Finding Coordinates on a Circle: Solving for Points After Rotation

[macarino]

1. I have a circle equation
(x+a)^2+(y+b)^2=r^2
And suppose we start from the topmost of the circle
2.I have an angle Theta
and if Theta is larger than 0 we move counterclockwise or we will move in the opposite direction if it is positive.
, how can I find out the coordinates of a point on the circle after the move
Thanks a lot :)

 

[HallsofIvy]

1. I have a circle equation
(x+a)^2+(y+b)^2=r^2
And suppose we start from the topmost of the circle
2.I have an angle Theta
and if Theta is larger than 0 we move counterclockwise or we will move in the opposite direction if it is positive.

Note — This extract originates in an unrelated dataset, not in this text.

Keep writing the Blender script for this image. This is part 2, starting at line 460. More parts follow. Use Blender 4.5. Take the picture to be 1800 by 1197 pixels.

You mean "negative" instead of this second "positive" don't you?

, how can I find out the coordinates of a point on the circle after the move

Thanks a lot :)

For \theta between 0 and \pi/2, at least, You can construct a right triangle by drawing a line from (0,0) to the point and then from the point perpendicular to the right angle. The y-coordinate of the point is the "near side", the x-coordinate is the negative of the "opposite side".

 

[macarino]

I am sorry I am not a native, not understanding what you mean

In the picture below, I'd like to know what is P's coordinates given rotation angle alpha and a point O(0,a)

The circle equation is
(x+a)^2+(y+b)^2=r^2


Thanks
Regards

 

[HallsofIvy]

You are taking \theta to be 0 at the "top", (a,b+ r) and measuring it clockwise? If you were using the "standard", \theta= 0 to the right, (a+r, 0), and measuring counter clockwise, then you could use the parametric equations, x= r cos(\theta)+ a, y= r sin(\theta)+ b. The fact that you starting 90 degrees off that means you need to swap sine and cosine: x= r sin(\theta)+ a and y= r cos(\theta)+ a. Now, taking \theta= 0 you can see that x= r(0)+ a= a, y= r(1)+ b= b+ r as you want. Further taking \theta= \pi/2, we have x= r(1)+ a= a+ r, y= r(0)+ b= b as wanted.

x= r sin(\theta)+ a, y= r cos(\theta)+ b.